Penjelasan itu bertolak belakang dengan pernyataan rektor UI sebelumnya. Dilansir dari CNNIndonesia, dua pekan lalu Rektor Universitas Indonesia Muhammad Anis masih meyakini mahasiswanya sudah cukup dewasa dan memiliki kemampuan logis dalam menentukan mana ajaran yang baik dan buruk."Kita percaya, mahasiswa sudah dewasa. Tak perlu diawasi. Tak perlu," 

Ada banyak faktor

Menurut analisa analis keamanan di Irak, Alto Labetubun,  ada beberapa komponen yang menciptakan terjadinya radikalisme di kampus. kepada Deutsche Welle (DW) ia memaparkan: "Pertama adalah faktor alumni. Para dosen/pengajar yang berafiliasi dengan gerakan dan/atau organisasi berbasis ideologi tertentu kemudian bertemu di kampus dan menciptakan ‘safe havens' uituk menjaga dan menyebarkan ideologi mereka. Yang kedua adalah faktor organisasi mahasiswa yang berafiliasi dengan ideologi tertentu. Mereka memanfaatkan atau mengeksploitasi ‘kebebasan di perguruan tinggi' sebagai kesempatan untuk berkembang dan mengembangkan jaringannya."
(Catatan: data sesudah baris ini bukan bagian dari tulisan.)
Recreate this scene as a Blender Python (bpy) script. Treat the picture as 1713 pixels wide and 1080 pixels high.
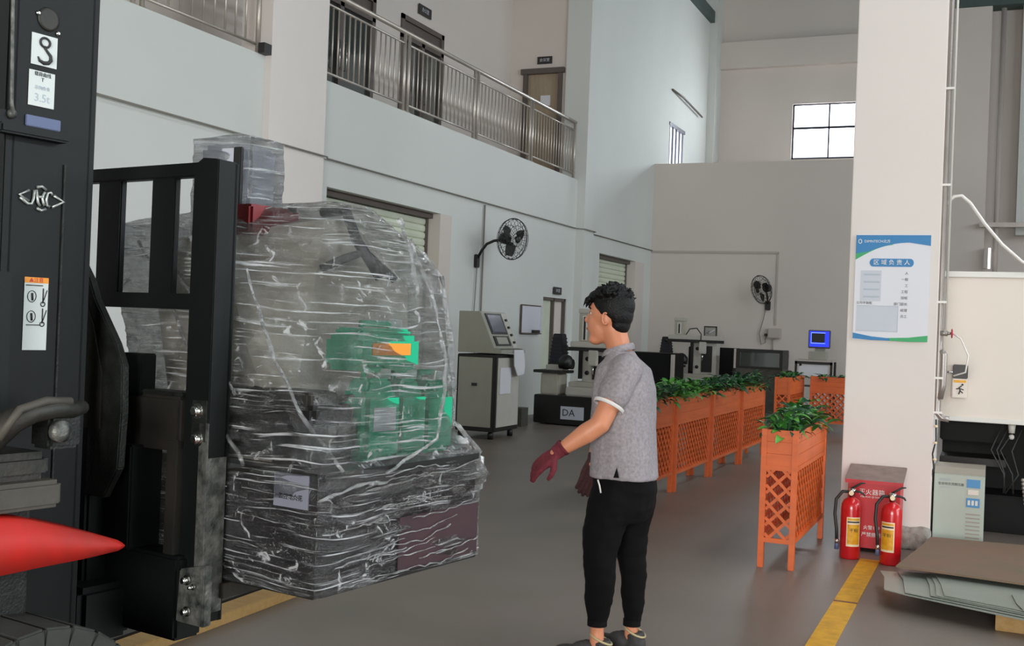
import bpy, bmesh, math, random
import numpy as np
from mathutils import Vector, Matrix, noise
random.seed(7)
for o in list(bpy.data.objects): bpy.data.objects.remove(o)
S = bpy.context.scene
COL = S.collection
PI = math.pi
# ------------------------------------------------------------------ camera
FPX, YAW, PITCH, ROLL, CH = 1844.17, .413655, .003437, -.038972, 1.5
_f = Vector((-math.sin(YAW)*math.cos(PITCH), math.cos(YAW)*math.cos(PITCH), math.sin(PITCH)))
_r0 = Vector((math.cos(YAW), math.sin(YAW), 0)); _d0 = _f.cross(_r0)
_rt = _r0*math.cos(ROLL)+_d0*math.sin(ROLL); _dn = -_r0*math.sin(ROLL)+_d0*math.cos(ROLL)
cam = bpy.data.objects.new('camera', bpy.data.cameras.new('camera')); COL.objects.link(cam)
cam.data.sensor_width = 36; cam.data.lens = FPX/1713*36; cam.data.clip_start = .05; cam.data.clip_end = 200
cam.matrix_world = Matrix(((_rt.x, -_dn.x, -_f.x, 0), (_rt.y, -_dn.y, -_f.y, 0), (_rt.z, -_dn.z, -_f.z, CH), (0, 0, 0, 1)))
S.camera = cam
def at(px, py, t):                       # a measured image point at depth t, as a point in the hall
    return Vector((0, 0, CH))+(_rt*((px-856.5)/FPX)+_dn*((py-540)/FPX)+_f)*t
# ------------------------------------------------------------------ world, lights, exposure
W = bpy.data.worlds.new('World'); S.world = W; W.use_nodes = True
W.node_tree.nodes['Background'].inputs[0].default_value = (.86, .93, 1, 1)
W.node_tree.nodes['Background'].inputs[1].default_value = 1.6
S.view_settings.view_transform = 'Standard'; S.view_settings.look = 'None'
S.view_settings.gamma = 1; S.view_settings.use_curve_mapping = False
S.view_settings.exposure = 0.62
def area(name, loc, target, sx, sy, power, col=(1, 1, 1)):
    L = bpy.data.lights.new(name, 'AREA'); L.shape = 'RECTANGLE'; L.size = sx; L.size_y = sy; L.energy = power; L.color = col
    o = bpy.data.objects.new(name, L); COL.objects.link(o); o.location = loc
    d = Vector(target)-Vector(loc); o.rotation_euler = d.to_track_quat('-Z', 'Y').to_euler(); return o
area('gate_daylight', (1.5, -9.9, 2.6), (1.5, 0, 2.6), 5.0, 3.6, 900, (1, .97, .94))
area('side_window_daylight', (11.8, 6, 6.6), (0, 6, 6.0), 14, 1.1, 420, (.82, .92, 1))
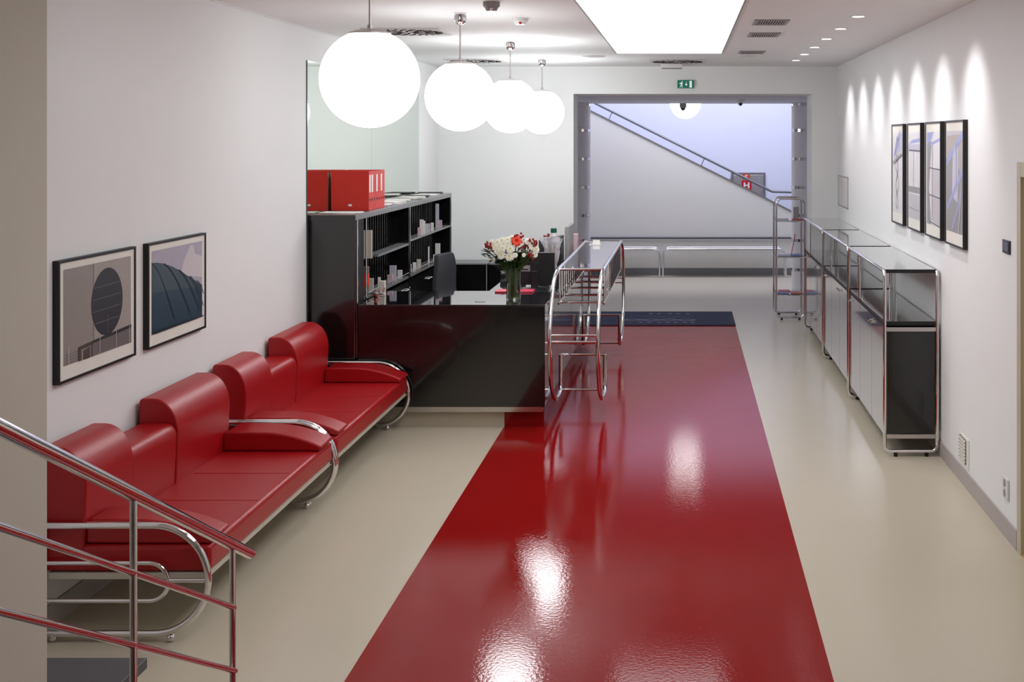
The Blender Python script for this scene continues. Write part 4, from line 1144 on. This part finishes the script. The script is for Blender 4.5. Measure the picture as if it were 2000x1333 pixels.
# ------------------------------------------------------------------ sideboards on right
def sideboard(y0, label):
    T = thing('sideboard', label, 'sideboard', (1.57, y0, 0), 'chrome tube sideboards along the right wall')
    L = 1.93; xa, xb = 1.393, 1.757; zt, zb = 1.30, 0.035
    r = 0.0125
    for y in (y0 + 0.013, y0 + L - 0.02):
        pts = [(xa, y0 + L / 2, zt - r), (xa, y, zt - r), (xa, y, zb), (xb, y, zb), (xb, y, zt - r), (xb, y0 + L / 2, zt - r)]
        MB().tube(fillet(pts, 0.045), r, 14).build('tube_frame', 'chrome', T)
        for x in (xa + 0.075, xb - 0.075):
            MB().lathe([(0.014, 0), (0.014, 0.024)], (x, y, 0), 14).build('foot', 'rubber', T)
    ya, yb = y0 + 0.03, y0 + L - 0.06
    for nm_, a_, b_, z0_, z1_ in (('top_board', xa + 0.006, xb - 0.006, 1.270, 1.296), ('middle_board', xa + 0.004, xb - 0.012, 0.905, 0.935)):
        bd = MB().use('black_matte').box(a_, b_, ya, yb, z0_, z1_ - 0.003)
        bd.use('black_glass').box(a_, b_, ya, yb, z1_ - 0.003, z1_)
        bd.build(nm_, None, T)
    for z in (0.868, 0.125):
        MB().box(xa + 0.012, xb - 0.012, y0 + 0.004, y0 + 0.012, z, z + 0.028).build('end_bar', 'satin_metal', T)
    c = MB()
    c.box(xa + 0.022, xb - 0.014, ya - 0.006, ya + 0.016, 0.155, 0.866).box(xa + 0.022, xb - 0.014, yb - 0.016, yb, 0.155, 0.904)
    c.box(xa + 0.022, xb - 0.014, ya + 0.016, yb - 0.016, 0.155, 0.175).box(xb - 0.02, xb - 0.014, ya + 0.016, yb - 0.016, 0.175, 0.904)
    c.build('cabinet_body', 'black_lacquer', T)
    for k in range(3):
        p = ya + (yb - ya) * k / 3 + 0.0035; q = ya + (yb - ya) * (k + 1) / 3 - 0.0035
        d_ = MB().box(xa + 0.004, xa + 0.021, p, q, 0.135, 0.898).build('door', 'door_gloss', T)
        yk = q - 0.05 if k % 2 == 0 else p + 0.05
        MB().lathe([(0.008, 0.0), (0.008, -0.012), (0.012, -0.014), (0.012, -0.022), (0, -0.022)], (xa + 0.004, yk, 0.85), 14, 'x').build('knob', 'chrome', d_)
    ym = ya + (yb - ya) * 2 / 3
    for x in (xa, ):
        MB().tube([(x, ym, 0.92), (x, ym, zt - 0.03)], 0.008, 10).build('upright', 'chrome', T)
    MB().tube([(xb - 0.03, yb - 0.05, 0.935), (xb - 0.03, yb - 0.05, 1.27)], 0.009, 10).build('upright', 'chrome', T)
    return T
sideboard(8.69, 'chrome tube sideboard with black top and glossy doors, nearest of three')
sideboard(10.62, 'chrome tube sideboard with black top and glossy doors, middle of three')
sideboard(12.55, 'chrome tube sideboard with black top and glossy doors, farthest of three')

# ------------------------------------------------------------------ chrome rack
T = thing('display_rack', 'tall chrome tube display rack with clear shelves at the end of the sideboards', 'rack', (1.29, 15.45, 0))
for y in (15.28, 15.72):
    MB().tube(loop_fillet([(1.125, y, 0.03), (1.125, y, 1.478), (1.470, y, 1.478), (1.470, y, 0.03)], 0.07), 0.012, 12, closed=True).build('loop_frame', 'chrome', T)
    for x in (1.19, 1.405): MB().lathe([(0.013, 0), (0.013, 0.02)], (x, y, 0), 12).build('foot', 'rubber', T)
for x in (1.125, 1.470):
    for z in (0.30, 0.76, 1.20):
        MB().tube([(x, 15.28, z), (x, 15.72, z)], 0.006, 8).build('side_bar', 'chrome', T)
for z in (0.30, 0.76, 1.20):
    for y in (15.28, 15.72): MB().tube([(1.125, y, z), (1.470, y, z)], 0.006, 8).build('shelf_bar', 'chrome', T)
    MB().box(1.13, 1.465, 15.285, 15.715, z + 0.006, z + 0.012).build('shelf', 'rack_glass', T)
k = 0
mg = [(1.15, 15.32, 0.30, 'magazine_blue', 'blue magazine lying on the lowest rack shelf, left'), (1.31, 15.33, 0.30, 'magazine_red', 'red magazine lying on the lowest rack shelf, right front'),
      (1.18, 15.53, 0.30, 'magazine_red', 'red magazine lying on the lowest rack shelf, rear'), (1.16, 15.34, 0.76, 'lilac_paper', 'pale magazine lying on the middle rack shelf, left'),
      (1.31, 15.36, 0.76, 'magazine_blue', 'blue magazine lying on the middle rack shelf, right'), (1.33, 15.35, 1.20, 'magazine_red', 'red booklet lying on the top rack shelf'),
      (1.15, 15.40, 1.20, 'paper', 'white leaflet lying on the top rack shelf')]
for (x, y, z, m_, lb) in mg:
    simple('magazine', MB().box(x, x + 0.135, y, y + 0.17, z + 0.0125, z + 0.020), m_, lb, 'magazine', (x + 0.07, y + 0.1, z + 0.0125), 'magazines on the rack')
simple('card_holder', MB().box(1.36, 1.43, 15.60, 15.62, 1.2125, 1.36), 'grey_plastic', 'upright grey leaflet standing on the top rack shelf', 'leaflet', (1.4, 15.61, 1.2125))
o = MB().tube([(1.33, 15.56, 0.775), (1.39, 15.68, 1.02)], 0.006, 8).build('pencil', 'magazine_red', None, org=(1.33, 15.56, 0.775))
tag(o, 'thin red stick leaning on the middle shelf of the chrome rack', 'stick')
Sementara yang ketiga, menurutnya adalah faktor penetrasi partai politik berbasis ideologi agamis ke dalam kegiatan kampus: "PKS misalnya punya kegiatan-kegiatan yang menyasar mahasiswa untuk bergabung sebagai kader mereka." Dijelaskan Labetubun, kombinasi ketiga unsur dimaksud memupuk hadirnya radikalisme di kampus: "Mahasiswa yang punya pemahaman radikal, akan bersentuhan dengan dosen yang pernah menjadi mahasiswa dan punya ideologi radikal dan kemudian di'empower' oleh partai politik yang mengkampanyekan ide radikal, maka itu menciptakan ‘safe havens' radikalisme di kampus."

Miskonsepsi tentang orang menjadi radikal

Dikutip dari CNNIndonesia, sebelumnya Badan Nasional Penanggulangan Teroris (BNPT) mensinyalir universitas-universitas negeri di Jawa dan Sulawesi terpapar radikalisme yang berbasis agama. Direktur Pencegahan BNPT Hamli menyebutkan universitas-univesitas itu di antaranya: Universitas Indonesia (UI) Institut Teknologi Bandung (ITB), Institut Pertanian Bogor (IPB), Institut Teknologi Surabaya (ITS), Universitas Airlangga (Unair), Universitas Brawijaya.

Menurut analis keamanan di Irak, Alto Labetubun kepada DW, ada miskonsepsi tentang kenapa latar belakang orang menjadi radikal. Ada yang beranggapan bahwa hanya orang-orang berpendidikan rendah dan kurang mapan secara ekonomi saja yang berpeluang terpapar radikalisme. Tetapi, pengalaman di lapangan, misalnya - Irak - menunjukkan bahwa orang-orang dengan pendidikan tinggi seperti dokter, insinyur pun rentan terhadap radikalisme, bahkan terorisme: "Secara psikologis, hal ini disebabkan karena ada 'void' dalam pencarian identitas diri dan ketiadaan 'moral compass'.Orang-orang yang secara akademik pintar ini merasa bahwa kepintaran mereka itu tidak memberi hasil yang optimal dan mereka tidak berkontribusi pada sebuah perubahan dalam sistem dimana mereka sekarang berada dan dalam konteks Indonesia, sistem tersebut adalah NKRI."

Sejak pascareformasi

BNPT baru menyadari bahwa paham radikalisme menyusup ke dalam kampus ketika ada perubahan pola pelaku terorisme tahun 2016. Dalang bom Sarinah pada tahun 2016, Bahrun Naim, adalah lulusan program diploma 3 jurusan ilmu komputer Universitas 11 Maret, Solo, Jawa Tengah, demikian dikutip dari tempo.

Namun menurut  riset dan tim media Jaringan Nasional Gusdurian Indonesia, Kalis Mardiasih, bibit radikalisme di kampus itu sudah ada sejak pasca reformasi karena banyak organisasi Islam transnasional yang masuk ke kampus-kampus: "Pengajian banyak dilakukan di masjid-masjid kampus  di mana kampus seharusnya memiliki otoritas namun malah tidak mengawasi hal itu."

Dilansir dari Tempo, laporan BNPT tersebut mirip dengan survei yang dilakukan oleh Badan Intelijen Negara yang dipublikasikan pada April lalu. Menurut laporan itu, dari 20 perguruan tinggi yang disurvei di 15 provinsi sepanjang tahun 2017, 39 persen mahasiswanya anti demokrasi dan tidak setuju Pancasila sebagai dasar negara Indonesia.